On Wednesday, 13 March 2019 10:26:56 UTC, charles wrote:
In article , harry
wrote:
On Tuesday, 12 March 2019 18:52:04 UTC, wrote:
On Tuesday, 12 March 2019 07:41:21 UTC, harry wrote:
On Monday, 11 March 2019 17:37:33 UTC, misterroy wrote:
What could have caused the heating pipe to corrode so badly that it
failed? It was next to an external wall and lagged. The are a
couple of lengths of the pipe lying outside the building unused for
the same 6 years, other than the threaded ends, they look new.
image
https://drive.google.com/open?id=1o8...cqBdRGYatmQb6R

If it is attached to copper pipe elsewhere in the system, zinc and
copper are perfect for galvanic action. Depends too on the quality of
the water in the system. Inhibitors are available.

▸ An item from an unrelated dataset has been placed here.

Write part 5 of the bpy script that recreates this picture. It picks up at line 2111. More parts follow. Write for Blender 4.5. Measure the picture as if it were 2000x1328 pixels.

Is there some way to stop this corrosion in a CH system using copper
pipes & a galvanised steel cylinder/tank?


NT


The reason why galv water tanks rusted was the copper pipes they were
attached to. Now we have plastic tanks.


Generally, any inhibitor in the system won't be in the header tank, just
in the pipework. Obviously, a problem if it's a galv.steel tank.


You normally pour the inhibitor into the header tank from where it
circulates round the system.


You won't get much in the system if you do that.
The system has to be partially drained and then the inhibitor added to get in in the pipework/radiators.